The most lulzy scene is where the protag and Shara discover they’re both manifestations of the hivemind tasked with caring for it, which is why they’re not mindslaved, and as Shara has a complete breakdown (again, understandably), the protag just scornfully looks down at her and goes,”You self-involved fool, how could you not have seen how utterly special we are, yes, this makes perfect sense,” and just wtf.

I do not for the life of me understand why this isn’t a story about a hero being to first to make it through the dungeons and set the village free. That is so much the obvious story to tell here that everything else about it is just baffling.

Though! I will say, one bit of story-gameplay integration that I really liked was that your being an avatar of the hivemind explains how you keep coming back to town after you die.

I also liked that this was very quietly a cast populated almost exclusively by women, though gamerbros reacted predictably in the Steam forum for the game, because cooties or w/e.

If you really just want an easy-to-play roguelike with pleasant looks and intuitive, mindless progression, say because your doctors are purposefully poisoning you and you don’t have the energy to do anything else, this is absolutely ideal, even fun. I don’t regret buying it, and I enjoyed my time with it. But if you’re actually looking for like, a really good roguelike, I imagine there’s roughly fifty thousand games you should play before this one… though I also would guess there’s fifty thousand you should not. Tangledeep seems right in the middle, and I get the sense it’s okay with that. It’s nothing other than what it is.


  1. Roarke says:

    I haven’t played Tangledeep in a bit, but if I remember right, you do essentially free everyone else at the end of the game. You kill the mindslaving computer she fuses with, after all. So it’s less you sabotaging Shara (whom I love) and more standing on her corpse and claiming credit.
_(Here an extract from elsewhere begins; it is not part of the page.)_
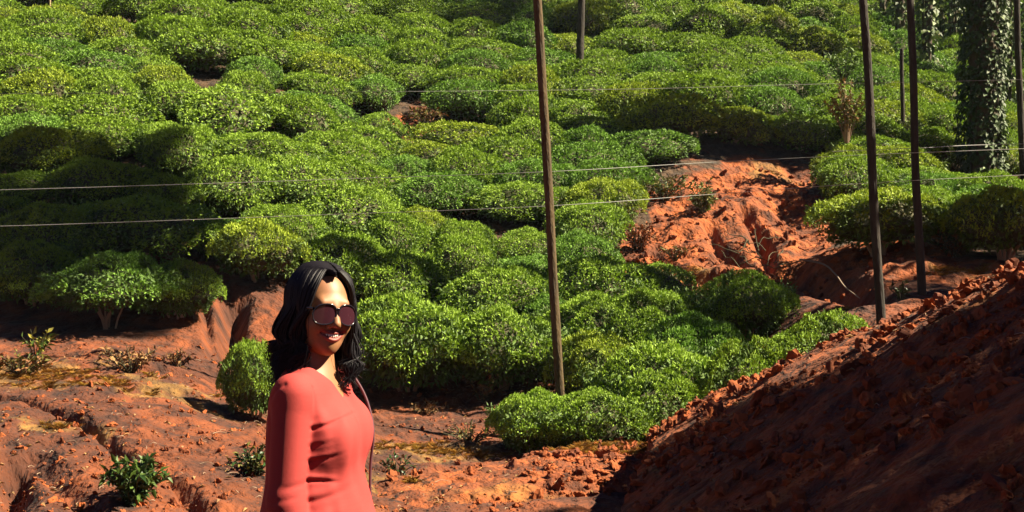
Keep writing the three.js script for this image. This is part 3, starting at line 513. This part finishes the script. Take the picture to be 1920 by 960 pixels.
{ // dry grass: nobody could count the blades
  const r = rng(404), L = new Leaves();
  for (let k = 0; k < 30; k++) { const a = r() * 6.28, e = r() * .035; L.leaf(V(Math.cos(a) * e, -.005, Math.sin(a) * e), V(Math.cos(a) * .6, .8 + .5 * r(), Math.sin(a) * .6).normalize(), V(-Math.cos(a), .6, -Math.sin(a)).normalize(), .025 + .045 * r(), .0035, .1, .7 + .6 * r(), .4); }
  const spots = [];
  for (const [cx, cz, rx, rz] of GRASS) for (let i = 0; i < 800 * Math.sqrt(rx * rz); i++) { const x = cx + (r() * 2 - 1) * rx * 1.3, z = cz + (r() * 2 - 1) * rz * 1.3; if (1.4 * fbm(x * 3.1, z * 3.1, 4) + .8 - Math.hypot((x - cx) / rx, (z - cz) / rz) > .35) spots.push([x, z]); }
  const im = new THREE.InstancedMesh(L.geometry(), leafMat(.34, .18, .04, .85, .2), spots.length), m = new THREE.Matrix4();
  spots.forEach(([x, z], k) => { im.setMatrixAt(k, m.compose(V(x, Math.max(landY(x, z) + roughness(x, z), bankY(x, z) + (bankY(x, z) > landY(x, z) ? bankRough(x, z) : 0)), z), new THREE.Quaternion().setFromAxisAngle(V(0, 1, 0), r() * 6), V(1, .5 + .9 * r() * r(), 1))); const t = .7 + .5 * r(); im.setColorAt(k, C(t, t * (.85 + .3 * r()), t * .8)); });
  im.name = 'dry_grass'; scene.add(tag(im, 'short dry ochre grass scattered over the dirt slope', 'grass', null, 'stuff')); shade(im);
}
{ // fallen twigs and dead leaves
  const r = rng(606), st = [], L = new Leaves();
  for (let i = 0; i < 900; i++) {
    const bank = r() < .35, p = bank ? V(lerp(-1.5, 3.2, r()), 0, lerp(-10.2, -5, r())) : pick(r() * 1000 - 20, 650 + r() * 310); if (bank && bankY(p.x, p.z) < landY(p.x, p.z)) continue;
    p.y = bank ? bankSurface(p.x, p.z) : Math.max(landY(p.x, p.z) + roughness(p.x, p.z), bankSurface(p.x, p.z)); const a = r() * 6.28, l = .03 + .1 * r() * r();
    if (r() < .45) st.push(tube([V(p.x, p.y + .008, p.z), V(p.x + Math.cos(a) * l * .5, p.y + .012 + .01 * r(), p.z + Math.sin(a) * l * .5), V(p.x + Math.cos(a + .3) * l, p.y + .006, p.z + Math.sin(a + .3) * l)], .003, .0015, 4, 4));
    else L.leaf(V(p.x, p.y + .01, p.z), V(Math.cos(a), .3 * r(), Math.sin(a)).normalize(), V(.4 * (r() - .5), 1, .4 * (r() - .5)), .035 + .03 * r(), .022, .3, .6 + .8 * r(), .3);
  }
  const g = new THREE.Group(); g.name = 'litter'; scene.add(tag(g, 'fallen twigs and dead leaves scattered over the red earth', 'litter', null, 'stuff'));
  mesh('twigs', mergeGeometries(st), STEM, g).userData.kind = 'stuff'; mesh('dead_leaves', L.geometry(), DRYPALE, g).userData.kind = 'stuff';
}
{ // clods
  const shape = (seed) => { const g = new THREE.IcosahedronGeometry(1, 2), p = g.attributes.position, v = new THREE.Vector3(); for (let i = 0; i < p.count; i++) { v.fromBufferAttribute(p, i); const q = 1 + .5 * noise(v.x * 1.5 + seed, v.y * 1.5, v.z * 1.5 + .01) + .38 * noise(v.x * 3.1 + seed, v.y * 3.1, v.z * 3.1 + .02); p.setXYZ(i, v.x * q, v.y * q * .75, v.z * q * .9); } g.computeVertexNormals(); return g; };
  const mats = [std(.23, .055, .01, .95), std(.14, .033, .008, .95)], r = rng(515), shapes = [1, 2, 3].map((s) => shape(s * 7.3));
  const put = [[], [], []];
  for (let i = 0; i < 60000 && put[0].length + put[1].length + put[2].length < 14000; i++) {
    const s = r(), x = lerp(-1.8, 5.2, r()), z = lerp(-11, -4, r()), b = bankY(x, z), l = landY(x, z); if (b < l - .02) continue;
    if (fbm(x * 1.8 + 4, z * 1.8, 3) + .3 * r() < .02) continue;
    const R = .004 + .05 * Math.pow(s, 9); put[i % 3].push([x, bankSurface(x, z) + R * .15, z, R]);
  }
  for (let i = 0; i < 4500; i++) { const px = -40 + r() * 1050, py = 640 + r() * 330, p = pick(px, py); if (px > 420 && py < 740 && px < 1000) continue; const R = .004 + .026 * Math.pow(r(), 7); put[i % 3].push([p.x, landY(p.x, p.z) + roughness(p.x, p.z) + R * .1, p.z, R]); }
  for (let i = 0; i < 900; i++) { const p = pick(1180 + r() * 640, 320 + r() * 240); if (inBlob(BARE, p.x, p.z) < 0) continue; const R = .015 + .05 * Math.pow(r(), 3); put[i % 3].push([p.x, landY(p.x, p.z) + roughness(p.x, p.z), p.z, R]); }
  const grp = new THREE.Group(); grp.name = 'earth_clods'; scene.add(tag(grp, 'small clods and crumbs of red earth strewn over the bank and dirt', 'clods', null, 'stuff'));
  put.forEach((list, k) => { const im = new THREE.InstancedMesh(shapes[k], mats[k % 2], list.length), m = new THREE.Matrix4(); list.forEach(([x, y, z, R], i) => { im.setMatrixAt(i, m.compose(V(x, y, z), new THREE.Quaternion().setFromEuler(new THREE.Euler(r() * 6, r() * 6, r() * 6)), V(R * (.7 + .7 * r()), R * (.5 + .6 * r()), R * (.7 + .7 * r())))); const t = .75 + .5 * r(); im.setColorAt(i, C(t, t, t)); }); im.name = 'clods'; im.userData.kind = 'stuff'; grp.add(im); shade(im); });
  const big = [[1903, 512, .085, 'upright clod on the bank crest at the right border'], [1497, 668, .07, 'biggest clod on the sunlit bulge of the bank crest'], [1368, 748, .045, 'clod on the sunlit strip at the lower end of the bank crest'], [1690, 600, .05, 'clod in the sunlit strip near the pair of poles\' feet'], [1790, 560, .05, 'clod high on the sunlit strip, between the poles and the right border'], [1050, 878, .035, 'clod on the ochre ledge in front of the low bush'], [960, 870, .03, 'small clod on the ledge left of the low bush'], [1740, 690, .06, 'clod lying in the deep shade below the bank crest'], [1860, 745, .06, 'clod in the deep shade near the right border']];
  big.forEach(([px, py, R, label], k) => { const p = G(px, py), o = tag(mesh('earth_clod', shapes[k % 3], mats[k % 2]), label + ', red earth', 'clod', 'larger clods on the bank'); o.position.copy(p).y += R * .35; o.scale.set(R, R * 1.15, R); o.rotation.set(k, k * 2.1, 0); });
}

// ------------------------------------------------------------------ the woman
const sdS = (p, c, r) => Math.hypot(p[0] - c[0], p[1] - c[1], p[2] - c[2]) - r;
const sdE = (p, c, r) => { const x = (p[0] - c[0]) / r[0], y = (p[1] - c[1]) / r[1], z = (p[2] - c[2]) / r[2], k = Math.hypot(x, y, z), l = Math.hypot(x / r[0], y / r[1], z / r[2]); return l < 1e-9 ? -Math.min(...r) : k * (k - 1) / l; };
const sdC = (p, a, b, r0, r1) => { const bx = b[0] - a[0], by = b[1] - a[1], bz = b[2] - a[2], t = clamp(((p[0] - a[0]) * bx + (p[1] - a[1]) * by + (p[2] - a[2]) * bz) / (bx * bx + by * by + bz * bz), 0, 1); return Math.hypot(p[0] - a[0] - bx * t, p[1] - a[1] - by * t, p[2] - a[2] - bz * t) - lerp(r0, r1, t); };
const su = (a, b, k) => { const h = Math.max(k - Math.abs(a - b), 0) / k; return Math.min(a, b) - h * h * k * .25; };
const ss = (a, b, k) => -su(-a, b, k);              // a without b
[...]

    I didn’t realize there was a dearth of male characters. Sure, women were very prominent, but like, there’s Turtle Priest, Bull Trainer, Bird Boss, Frog Farmer, and various other guys serving important RPG/roguelike functions, like quest-giving and shop-keeping.

    score one for human communication

    I found this entire post hilariously surreal.


  2. Kaze says:
    I think this is the first time I’ve seen a critic say straight up that a game was ok at best while also admitting that they liked it. (Maybe you’ve done this before, I don’t know, I’ve only read like 1.5% of the articles here.) It sounds like your experience with Tangledeep is pretty similar to mine with Valhalla Knights: Eldar Saga. It’s a grindfest with a super simplistic and cliche story, complete with dialogue choices that literally don’t matter, and a weird sound setup that make your footsteps the loudest noise in the game, but fuck if I haven’t sunk 50 hours into it.

    Maybe I’m just a sucker for brainless roguelikes, because I was actually pretty intrigued by the game – until you explained the situation with Shara. Having an antagonist who’s actions are largely heroic can be a really interesting setup, and seeing that go to waste sounds excruciating.

    Here’s hoping for your fast and smooth recovery!

    1. Roarke says:

      Shara was, I believe, being set up for the quintessential ‘ends justify the means’ villain arc. It’s just that, in a story that’s so bare bones, the reasons that the ‘means’ were bad were never properly established. We’re left with a powerful character with a tragic past and heroic goal butchered, in her moment of triumph, by a nobody self-insert.

  3. Nerem says:
    I have a fondness for this game.


    As a note, you can bring this stuff up on their Discord. They absolutely listen to feedback, and have been doing a lot to make the game better.

    1. Roarke says:

      Fondness is a good way to put it. I’m also fond of the game. It’s got a lot of personality and flavor for a roguelike. The item descriptions still crack me up.

      1. Nerem says:
        Agreed! It’s a diamond in the rough in my eyes. It’s these guys’ first game and it shows, and their willingness to change things to make it better has been very admirable.